NILThis article will explain quickly how to bind a folder to access it

from another path. It can be useful to give access to a specific

folder from a chroot without moving or duplicating the data into the

chroot.

Real world example: "I want to be able to access my 100GB folder

/home/my_data/ from my httpd web server chrooted in /var/www/".

The trick on OpenBSD is to use NFS on localhost. It's pretty simple.

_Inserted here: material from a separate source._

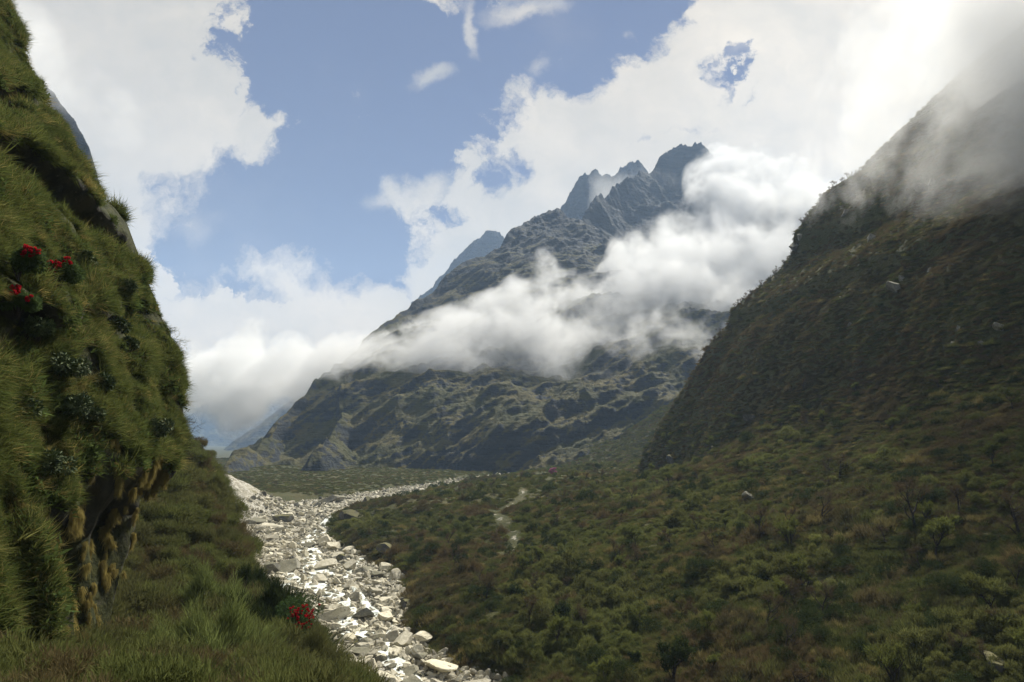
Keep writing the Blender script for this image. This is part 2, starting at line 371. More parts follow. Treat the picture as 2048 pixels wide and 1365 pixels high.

# rcctl enable portmap nfsd mountd

# echo "/home/my_data -network=127.0.0.1 -mask=255.255.255.255" > /etc/exports

# rcctl start portmap nfsd mountd

The order is really important. You can check that the folder is

available through NFS with the following command:

$ showmount -e

Exports list on localhost:

/home/my_data 127.0.0.1

If you don't have any line after "Exports list on localhost:", you

should kill mountd with `pkill -9 mountd` and start mountd again. I

experienced it twice when starting all the daemons from the same

commands but I'm not able to reproduce it. By the way, **mountd** only

supports reload.

If you modify */etc/exports*, you only need to reload **mountd** using

`rcctl reload mountd`.

Once you have check that everything was alright, you can mount the

exported folder on another folder with the command:

# mount localhost:/home/my_data /var/www/htdocs/my_data

You can add `-ro` parameter in the */etc/exports* file on the export

line if you want it to be read-only where you mount it.

Note: On FreeBSD/DragonflyBSD, you can use `mount_nullfs /from /to`,

there is no need to setup a local NFS server. And on Linux you can use

`mount --bind /from /to` and some others ways that I won't cover here.